Search the records for "this" and copy each line that holds it.

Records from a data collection
-*-*-

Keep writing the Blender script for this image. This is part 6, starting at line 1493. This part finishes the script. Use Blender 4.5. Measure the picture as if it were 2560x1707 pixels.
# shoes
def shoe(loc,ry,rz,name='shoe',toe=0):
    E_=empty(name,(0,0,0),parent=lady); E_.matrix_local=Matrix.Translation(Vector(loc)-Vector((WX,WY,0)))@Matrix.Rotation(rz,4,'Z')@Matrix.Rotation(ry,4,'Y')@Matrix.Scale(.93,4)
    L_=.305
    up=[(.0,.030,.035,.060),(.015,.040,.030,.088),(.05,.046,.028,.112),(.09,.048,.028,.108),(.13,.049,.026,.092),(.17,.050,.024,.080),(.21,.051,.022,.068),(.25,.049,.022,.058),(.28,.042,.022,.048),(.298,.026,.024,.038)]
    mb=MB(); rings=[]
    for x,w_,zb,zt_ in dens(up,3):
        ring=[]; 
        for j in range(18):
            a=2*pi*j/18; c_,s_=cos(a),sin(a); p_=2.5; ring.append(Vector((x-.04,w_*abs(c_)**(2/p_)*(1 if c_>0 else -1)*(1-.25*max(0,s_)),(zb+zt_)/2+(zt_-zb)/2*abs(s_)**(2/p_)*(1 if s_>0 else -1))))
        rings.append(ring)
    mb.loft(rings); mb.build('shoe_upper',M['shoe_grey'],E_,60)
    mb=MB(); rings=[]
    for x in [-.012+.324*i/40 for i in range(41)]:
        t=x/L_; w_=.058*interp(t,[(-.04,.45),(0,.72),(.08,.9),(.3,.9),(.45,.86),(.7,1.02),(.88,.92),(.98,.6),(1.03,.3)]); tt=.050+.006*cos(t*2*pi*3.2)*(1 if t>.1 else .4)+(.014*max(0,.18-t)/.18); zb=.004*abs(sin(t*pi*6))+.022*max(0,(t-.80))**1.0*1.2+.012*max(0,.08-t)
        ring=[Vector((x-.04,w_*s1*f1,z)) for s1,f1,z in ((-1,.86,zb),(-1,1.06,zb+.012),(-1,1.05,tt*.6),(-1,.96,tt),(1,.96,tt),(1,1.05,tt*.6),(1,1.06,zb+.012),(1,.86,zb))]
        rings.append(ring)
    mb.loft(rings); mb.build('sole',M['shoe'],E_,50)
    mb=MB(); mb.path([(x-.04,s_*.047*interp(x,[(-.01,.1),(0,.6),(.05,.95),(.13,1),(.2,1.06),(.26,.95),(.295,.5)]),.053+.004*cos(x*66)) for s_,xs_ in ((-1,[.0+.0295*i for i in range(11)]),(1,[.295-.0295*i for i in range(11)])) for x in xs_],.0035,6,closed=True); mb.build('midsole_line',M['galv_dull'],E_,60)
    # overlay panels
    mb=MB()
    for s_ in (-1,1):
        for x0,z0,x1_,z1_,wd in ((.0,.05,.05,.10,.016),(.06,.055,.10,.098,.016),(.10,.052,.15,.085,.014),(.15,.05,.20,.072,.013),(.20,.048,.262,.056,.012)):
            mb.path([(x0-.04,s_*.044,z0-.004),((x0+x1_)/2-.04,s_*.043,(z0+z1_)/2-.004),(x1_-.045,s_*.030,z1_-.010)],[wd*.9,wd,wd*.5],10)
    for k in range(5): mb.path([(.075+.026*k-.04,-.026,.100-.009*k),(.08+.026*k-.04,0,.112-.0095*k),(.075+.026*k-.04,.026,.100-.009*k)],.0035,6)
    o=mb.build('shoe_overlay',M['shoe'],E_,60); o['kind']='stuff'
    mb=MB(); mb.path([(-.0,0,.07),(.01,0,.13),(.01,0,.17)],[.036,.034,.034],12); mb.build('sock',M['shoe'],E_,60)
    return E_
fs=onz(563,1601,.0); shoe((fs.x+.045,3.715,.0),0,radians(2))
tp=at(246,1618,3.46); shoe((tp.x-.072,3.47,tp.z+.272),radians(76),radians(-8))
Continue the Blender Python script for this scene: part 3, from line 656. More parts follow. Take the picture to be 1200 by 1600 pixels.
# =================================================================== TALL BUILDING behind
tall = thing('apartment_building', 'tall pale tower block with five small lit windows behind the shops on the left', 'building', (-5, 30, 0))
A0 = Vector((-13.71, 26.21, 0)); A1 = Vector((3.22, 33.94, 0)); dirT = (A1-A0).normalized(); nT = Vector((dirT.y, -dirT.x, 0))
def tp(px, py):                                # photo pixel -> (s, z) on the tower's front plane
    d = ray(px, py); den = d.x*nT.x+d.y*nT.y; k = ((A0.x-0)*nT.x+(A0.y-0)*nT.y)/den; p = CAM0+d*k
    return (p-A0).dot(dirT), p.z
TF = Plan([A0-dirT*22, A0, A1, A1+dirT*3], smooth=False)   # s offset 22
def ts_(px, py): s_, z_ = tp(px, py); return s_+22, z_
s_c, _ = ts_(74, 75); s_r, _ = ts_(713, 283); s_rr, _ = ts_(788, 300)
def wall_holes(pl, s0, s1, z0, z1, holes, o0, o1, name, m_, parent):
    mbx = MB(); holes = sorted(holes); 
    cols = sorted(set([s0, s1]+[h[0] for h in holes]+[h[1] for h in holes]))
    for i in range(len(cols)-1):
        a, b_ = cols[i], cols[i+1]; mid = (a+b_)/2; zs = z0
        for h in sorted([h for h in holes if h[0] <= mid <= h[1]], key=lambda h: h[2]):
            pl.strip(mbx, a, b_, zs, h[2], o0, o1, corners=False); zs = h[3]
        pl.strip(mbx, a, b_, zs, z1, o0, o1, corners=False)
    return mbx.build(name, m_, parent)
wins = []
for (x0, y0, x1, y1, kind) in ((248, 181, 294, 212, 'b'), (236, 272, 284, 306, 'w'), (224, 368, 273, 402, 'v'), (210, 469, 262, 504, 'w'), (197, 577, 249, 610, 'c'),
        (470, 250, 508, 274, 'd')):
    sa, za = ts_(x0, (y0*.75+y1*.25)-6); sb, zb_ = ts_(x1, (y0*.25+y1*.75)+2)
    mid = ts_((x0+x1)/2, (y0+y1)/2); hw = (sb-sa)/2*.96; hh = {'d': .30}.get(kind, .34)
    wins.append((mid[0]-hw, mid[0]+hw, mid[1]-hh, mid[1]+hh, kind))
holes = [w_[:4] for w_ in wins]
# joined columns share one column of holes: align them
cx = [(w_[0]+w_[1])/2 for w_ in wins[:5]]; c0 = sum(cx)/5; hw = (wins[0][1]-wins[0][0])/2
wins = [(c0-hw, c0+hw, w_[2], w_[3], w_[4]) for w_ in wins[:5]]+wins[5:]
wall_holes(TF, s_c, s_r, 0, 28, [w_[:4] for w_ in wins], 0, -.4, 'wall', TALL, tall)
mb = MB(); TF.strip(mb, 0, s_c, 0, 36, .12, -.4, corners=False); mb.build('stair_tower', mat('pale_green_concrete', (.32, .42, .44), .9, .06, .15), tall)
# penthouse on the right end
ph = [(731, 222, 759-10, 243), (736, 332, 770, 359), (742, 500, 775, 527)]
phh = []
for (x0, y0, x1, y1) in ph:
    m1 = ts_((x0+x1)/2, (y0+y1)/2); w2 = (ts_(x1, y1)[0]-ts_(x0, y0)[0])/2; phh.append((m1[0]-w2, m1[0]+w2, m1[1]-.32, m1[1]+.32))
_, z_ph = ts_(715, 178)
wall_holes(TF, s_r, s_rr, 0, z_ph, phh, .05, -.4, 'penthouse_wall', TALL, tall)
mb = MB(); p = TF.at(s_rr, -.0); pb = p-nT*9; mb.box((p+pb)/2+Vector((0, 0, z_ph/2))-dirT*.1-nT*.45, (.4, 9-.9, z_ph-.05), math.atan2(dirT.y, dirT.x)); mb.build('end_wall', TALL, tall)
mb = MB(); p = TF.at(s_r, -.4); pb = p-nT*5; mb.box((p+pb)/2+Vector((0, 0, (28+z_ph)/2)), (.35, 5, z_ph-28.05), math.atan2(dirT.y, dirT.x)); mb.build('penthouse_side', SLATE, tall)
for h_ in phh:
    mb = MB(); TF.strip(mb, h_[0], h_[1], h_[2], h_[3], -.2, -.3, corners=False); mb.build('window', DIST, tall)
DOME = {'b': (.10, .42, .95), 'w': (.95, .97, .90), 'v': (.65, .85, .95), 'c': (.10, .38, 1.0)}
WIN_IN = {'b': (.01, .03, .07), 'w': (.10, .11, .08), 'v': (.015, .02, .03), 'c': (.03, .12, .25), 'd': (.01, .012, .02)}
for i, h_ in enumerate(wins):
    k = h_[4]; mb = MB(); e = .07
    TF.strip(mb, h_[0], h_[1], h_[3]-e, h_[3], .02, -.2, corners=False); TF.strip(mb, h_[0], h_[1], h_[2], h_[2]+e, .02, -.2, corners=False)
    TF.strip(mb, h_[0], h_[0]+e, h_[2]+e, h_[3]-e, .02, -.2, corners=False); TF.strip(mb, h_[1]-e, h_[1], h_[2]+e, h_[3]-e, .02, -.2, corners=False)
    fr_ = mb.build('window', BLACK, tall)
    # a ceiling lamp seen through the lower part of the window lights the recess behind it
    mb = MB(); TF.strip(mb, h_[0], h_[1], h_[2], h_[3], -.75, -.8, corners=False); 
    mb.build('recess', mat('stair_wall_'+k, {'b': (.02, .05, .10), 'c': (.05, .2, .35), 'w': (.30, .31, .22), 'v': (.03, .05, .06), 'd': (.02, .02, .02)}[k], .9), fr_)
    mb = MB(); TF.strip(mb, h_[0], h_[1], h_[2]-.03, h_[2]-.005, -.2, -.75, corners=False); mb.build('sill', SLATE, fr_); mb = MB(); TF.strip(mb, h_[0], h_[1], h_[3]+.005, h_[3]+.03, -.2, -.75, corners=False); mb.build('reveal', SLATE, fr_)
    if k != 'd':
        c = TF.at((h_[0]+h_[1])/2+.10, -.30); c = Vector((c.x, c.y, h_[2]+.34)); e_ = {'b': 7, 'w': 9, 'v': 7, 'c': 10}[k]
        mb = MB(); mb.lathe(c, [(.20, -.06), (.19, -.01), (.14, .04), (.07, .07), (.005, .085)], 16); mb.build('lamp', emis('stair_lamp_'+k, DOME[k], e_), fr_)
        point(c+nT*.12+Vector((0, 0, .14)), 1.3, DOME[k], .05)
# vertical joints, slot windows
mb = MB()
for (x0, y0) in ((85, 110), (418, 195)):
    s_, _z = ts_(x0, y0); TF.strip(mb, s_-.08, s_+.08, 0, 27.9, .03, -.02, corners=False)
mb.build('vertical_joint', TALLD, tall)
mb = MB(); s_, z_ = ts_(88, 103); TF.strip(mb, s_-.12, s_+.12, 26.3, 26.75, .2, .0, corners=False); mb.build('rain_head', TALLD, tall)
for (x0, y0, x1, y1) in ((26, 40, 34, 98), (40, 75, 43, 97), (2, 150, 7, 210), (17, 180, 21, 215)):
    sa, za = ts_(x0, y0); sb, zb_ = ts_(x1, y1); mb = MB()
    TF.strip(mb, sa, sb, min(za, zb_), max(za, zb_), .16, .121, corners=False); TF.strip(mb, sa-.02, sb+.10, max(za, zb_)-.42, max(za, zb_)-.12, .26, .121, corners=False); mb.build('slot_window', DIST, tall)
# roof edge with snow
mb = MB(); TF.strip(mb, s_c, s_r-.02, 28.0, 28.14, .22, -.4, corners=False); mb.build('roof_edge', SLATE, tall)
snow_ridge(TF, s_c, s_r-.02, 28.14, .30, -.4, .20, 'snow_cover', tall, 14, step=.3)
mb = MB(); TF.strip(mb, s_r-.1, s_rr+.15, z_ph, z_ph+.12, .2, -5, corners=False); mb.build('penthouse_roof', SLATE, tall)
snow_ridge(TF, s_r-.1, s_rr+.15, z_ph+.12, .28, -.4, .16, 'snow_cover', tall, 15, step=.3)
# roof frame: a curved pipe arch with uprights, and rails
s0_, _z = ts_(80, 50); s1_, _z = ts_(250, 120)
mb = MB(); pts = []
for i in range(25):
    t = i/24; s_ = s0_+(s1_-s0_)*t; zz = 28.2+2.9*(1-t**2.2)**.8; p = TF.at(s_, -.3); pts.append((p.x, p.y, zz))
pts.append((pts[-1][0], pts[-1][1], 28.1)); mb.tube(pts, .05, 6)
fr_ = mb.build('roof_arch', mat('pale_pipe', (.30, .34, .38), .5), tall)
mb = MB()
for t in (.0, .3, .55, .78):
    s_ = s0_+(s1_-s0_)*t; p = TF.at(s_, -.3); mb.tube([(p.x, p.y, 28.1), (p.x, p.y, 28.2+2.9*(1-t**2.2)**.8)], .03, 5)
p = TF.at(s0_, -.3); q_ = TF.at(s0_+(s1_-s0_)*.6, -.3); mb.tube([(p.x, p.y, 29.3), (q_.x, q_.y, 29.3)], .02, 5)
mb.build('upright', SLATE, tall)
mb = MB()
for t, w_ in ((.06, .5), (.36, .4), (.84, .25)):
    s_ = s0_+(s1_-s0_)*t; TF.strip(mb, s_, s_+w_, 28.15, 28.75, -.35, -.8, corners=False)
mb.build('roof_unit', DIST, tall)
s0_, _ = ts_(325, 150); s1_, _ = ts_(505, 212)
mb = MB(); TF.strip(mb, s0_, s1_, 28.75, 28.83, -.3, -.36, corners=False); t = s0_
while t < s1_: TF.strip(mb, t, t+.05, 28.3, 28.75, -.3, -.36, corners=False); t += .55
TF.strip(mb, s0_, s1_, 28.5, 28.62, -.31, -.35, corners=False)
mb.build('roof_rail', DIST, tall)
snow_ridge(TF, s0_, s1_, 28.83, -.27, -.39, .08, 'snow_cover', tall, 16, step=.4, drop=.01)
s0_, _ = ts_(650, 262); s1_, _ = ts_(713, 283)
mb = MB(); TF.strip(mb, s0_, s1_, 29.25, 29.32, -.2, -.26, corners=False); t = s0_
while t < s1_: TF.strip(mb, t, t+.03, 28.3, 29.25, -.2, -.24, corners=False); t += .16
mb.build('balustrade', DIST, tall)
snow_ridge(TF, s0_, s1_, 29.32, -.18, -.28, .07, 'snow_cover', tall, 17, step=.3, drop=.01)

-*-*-

| CORRECT OUTPUT |
Keep writing the Blender script for this image. This is part 6, starting at line 1493. This part finishes the script. Use Blender 4.5. Measure the picture as if it were 2560x1707 pixels.
Continue the Blender Python script for this scene: part 3, from line 656. More parts follow. Take the picture to be 1200 by 1600 pixels.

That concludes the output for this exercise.